## [EXERCISE]
Transcribe the material below exactly as it appears.

# # # # # # #

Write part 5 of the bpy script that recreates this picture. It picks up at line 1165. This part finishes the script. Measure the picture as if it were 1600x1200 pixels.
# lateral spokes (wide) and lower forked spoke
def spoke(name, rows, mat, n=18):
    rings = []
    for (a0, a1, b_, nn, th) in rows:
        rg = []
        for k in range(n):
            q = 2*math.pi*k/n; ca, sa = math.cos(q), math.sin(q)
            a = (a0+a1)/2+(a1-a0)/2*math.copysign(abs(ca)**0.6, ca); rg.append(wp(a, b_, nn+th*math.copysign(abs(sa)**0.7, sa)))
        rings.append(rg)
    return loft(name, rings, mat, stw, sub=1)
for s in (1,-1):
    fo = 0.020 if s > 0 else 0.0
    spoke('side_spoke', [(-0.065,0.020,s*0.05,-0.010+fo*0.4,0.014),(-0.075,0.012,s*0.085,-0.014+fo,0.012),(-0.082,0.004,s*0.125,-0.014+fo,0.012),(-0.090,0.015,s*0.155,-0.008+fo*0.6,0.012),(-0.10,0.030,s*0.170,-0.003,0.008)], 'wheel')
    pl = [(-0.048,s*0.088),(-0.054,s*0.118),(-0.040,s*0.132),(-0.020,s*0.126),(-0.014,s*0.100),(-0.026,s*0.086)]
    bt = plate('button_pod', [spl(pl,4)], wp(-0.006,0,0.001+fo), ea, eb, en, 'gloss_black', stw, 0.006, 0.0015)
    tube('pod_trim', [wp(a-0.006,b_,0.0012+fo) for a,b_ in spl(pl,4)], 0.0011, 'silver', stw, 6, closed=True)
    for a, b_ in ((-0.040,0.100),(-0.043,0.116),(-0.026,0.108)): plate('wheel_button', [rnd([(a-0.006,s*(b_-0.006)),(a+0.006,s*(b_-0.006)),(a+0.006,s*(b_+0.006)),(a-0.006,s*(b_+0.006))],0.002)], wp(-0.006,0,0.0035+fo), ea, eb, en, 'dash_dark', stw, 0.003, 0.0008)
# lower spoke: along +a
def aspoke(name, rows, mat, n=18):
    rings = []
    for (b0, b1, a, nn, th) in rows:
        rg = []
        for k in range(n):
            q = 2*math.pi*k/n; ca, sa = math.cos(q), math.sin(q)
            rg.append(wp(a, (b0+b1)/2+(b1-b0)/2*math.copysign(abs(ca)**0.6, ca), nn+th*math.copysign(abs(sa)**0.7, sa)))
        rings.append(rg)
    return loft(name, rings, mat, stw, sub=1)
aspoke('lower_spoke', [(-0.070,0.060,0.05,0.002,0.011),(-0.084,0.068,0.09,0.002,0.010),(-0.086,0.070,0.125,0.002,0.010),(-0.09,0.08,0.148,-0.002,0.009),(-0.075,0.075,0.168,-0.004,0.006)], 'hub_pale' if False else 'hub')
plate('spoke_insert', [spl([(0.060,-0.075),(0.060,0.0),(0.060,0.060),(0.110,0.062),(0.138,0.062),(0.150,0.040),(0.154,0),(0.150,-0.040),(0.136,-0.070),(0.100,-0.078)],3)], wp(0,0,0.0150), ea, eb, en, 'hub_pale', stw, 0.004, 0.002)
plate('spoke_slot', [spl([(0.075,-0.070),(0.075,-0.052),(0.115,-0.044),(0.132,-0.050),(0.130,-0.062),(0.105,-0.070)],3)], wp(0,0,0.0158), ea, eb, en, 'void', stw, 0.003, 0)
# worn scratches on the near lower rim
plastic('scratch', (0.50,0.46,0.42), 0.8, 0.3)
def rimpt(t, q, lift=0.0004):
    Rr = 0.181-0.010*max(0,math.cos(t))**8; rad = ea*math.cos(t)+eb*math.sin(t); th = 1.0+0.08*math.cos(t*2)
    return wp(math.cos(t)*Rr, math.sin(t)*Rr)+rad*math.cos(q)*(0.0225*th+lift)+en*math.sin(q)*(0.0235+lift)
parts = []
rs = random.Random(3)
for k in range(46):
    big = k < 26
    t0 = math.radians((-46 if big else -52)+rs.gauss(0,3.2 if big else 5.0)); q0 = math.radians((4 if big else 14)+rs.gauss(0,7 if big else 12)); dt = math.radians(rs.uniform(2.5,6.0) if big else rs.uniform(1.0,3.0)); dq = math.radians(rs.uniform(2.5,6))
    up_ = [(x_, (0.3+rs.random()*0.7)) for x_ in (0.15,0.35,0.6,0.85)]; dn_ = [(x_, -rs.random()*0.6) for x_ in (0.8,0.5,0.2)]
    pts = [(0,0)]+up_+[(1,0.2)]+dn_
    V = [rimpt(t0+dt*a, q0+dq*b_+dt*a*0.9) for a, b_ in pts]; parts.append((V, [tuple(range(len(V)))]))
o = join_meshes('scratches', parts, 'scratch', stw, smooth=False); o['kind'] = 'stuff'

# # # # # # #

## [RESPONSE BELOW]
Write part 5 of the bpy script that recreates this picture. It picks up at line 1165. This part finishes the script. Measure the picture as if it were 1600x1200 pixels.
# lateral spokes (wide) and lower forked spoke
def spoke(name, rows, mat, n=18):
    rings = []
    for (a0, a1, b_, nn, th) in rows:
        rg = []
        for k in range(n):
            q = 2*math.pi*k/n; ca, sa = math.cos(q), math.sin(q)
            a = (a0+a1)/2+(a1-a0)/2*math.copysign(abs(ca)**0.6, ca); rg.append(wp(a, b_, nn+th*math.copysign(abs(sa)**0.7, sa)))
        rings.append(rg)
    return loft(name, rings, mat, stw, sub=1)
for s in (1,-1):
    fo = 0.020 if s > 0 else 0.0
    spoke('side_spoke', [(-0.065,0.020,s*0.05,-0.010+fo*0.4,0.014),(-0.075,0.012,s*0.085,-0.014+fo,0.012),(-0.082,0.004,s*0.125,-0.014+fo,0.012),(-0.090,0.015,s*0.155,-0.008+fo*0.6,0.012),(-0.10,0.030,s*0.170,-0.003,0.008)], 'wheel')
    pl = [(-0.048,s*0.088),(-0.054,s*0.118),(-0.040,s*0.132),(-0.020,s*0.126),(-0.014,s*0.100),(-0.026,s*0.086)]
    bt = plate('button_pod', [spl(pl,4)], wp(-0.006,0,0.001+fo), ea, eb, en, 'gloss_black', stw, 0.006, 0.0015)
    tube('pod_trim', [wp(a-0.006,b_,0.0012+fo) for a,b_ in spl(pl,4)], 0.0011, 'silver', stw, 6, closed=True)
    for a, b_ in ((-0.040,0.100),(-0.043,0.116),(-0.026,0.108)): plate('wheel_button', [rnd([(a-0.006,s*(b_-0.006)),(a+0.006,s*(b_-0.006)),(a+0.006,s*(b_+0.006)),(a-0.006,s*(b_+0.006))],0.002)], wp(-0.006,0,0.0035+fo), ea, eb, en, 'dash_dark', stw, 0.003, 0.0008)
# lower spoke: along +a
def aspoke(name, rows, mat, n=18):
    rings = []
    for (b0, b1, a, nn, th) in rows:
        rg = []
        for k in range(n):
            q = 2*math.pi*k/n; ca, sa = math.cos(q), math.sin(q)
            rg.append(wp(a, (b0+b1)/2+(b1-b0)/2*math.copysign(abs(ca)**0.6, ca), nn+th*math.copysign(abs(sa)**0.7, sa)))
        rings.append(rg)
    return loft(name, rings, mat, stw, sub=1)
aspoke('lower_spoke', [(-0.070,0.060,0.05,0.002,0.011),(-0.084,0.068,0.09,0.002,0.010),(-0.086,0.070,0.125,0.002,0.010),(-0.09,0.08,0.148,-0.002,0.009),(-0.075,0.075,0.168,-0.004,0.006)], 'hub_pale' if False else 'hub')
plate('spoke_insert', [spl([(0.060,-0.075),(0.060,0.0),(0.060,0.060),(0.110,0.062),(0.138,0.062),(0.150,0.040),(0.154,0),(0.150,-0.040),(0.136,-0.070),(0.100,-0.078)],3)], wp(0,0,0.0150), ea, eb, en, 'hub_pale', stw, 0.004, 0.002)
plate('spoke_slot', [spl([(0.075,-0.070),(0.075,-0.052),(0.115,-0.044),(0.132,-0.050),(0.130,-0.062),(0.105,-0.070)],3)], wp(0,0,0.0158), ea, eb, en, 'void', stw, 0.003, 0)
# worn scratches on the near lower rim
plastic('scratch', (0.50,0.46,0.42), 0.8, 0.3)
def rimpt(t, q, lift=0.0004):
    Rr = 0.181-0.010*max(0,math.cos(t))**8; rad = ea*math.cos(t)+eb*math.sin(t); th = 1.0+0.08*math.cos(t*2)
    return wp(math.cos(t)*Rr, math.sin(t)*Rr)+rad*math.cos(q)*(0.0225*th+lift)+en*math.sin(q)*(0.0235+lift)
parts = []
rs = random.Random(3)
for k in range(46):
    big = k < 26
    t0 = math.radians((-46 if big else -52)+rs.gauss(0,3.2 if big else 5.0)); q0 = math.radians((4 if big else 14)+rs.gauss(0,7 if big else 12)); dt = math.radians(rs.uniform(2.5,6.0) if big else rs.uniform(1.0,3.0)); dq = math.radians(rs.uniform(2.5,6))
    up_ = [(x_, (0.3+rs.random()*0.7)) for x_ in (0.15,0.35,0.6,0.85)]; dn_ = [(x_, -rs.random()*0.6) for x_ in (0.8,0.5,0.2)]
    pts = [(0,0)]+up_+[(1,0.2)]+dn_
    V = [rimpt(t0+dt*a, q0+dq*b_+dt*a*0.9) for a, b_ in pts]; parts.append((V, [tuple(range(len(V)))]))
o = join_meshes('scratches', parts, 'scratch', stw, smooth=False); o['kind'] = 'stuff'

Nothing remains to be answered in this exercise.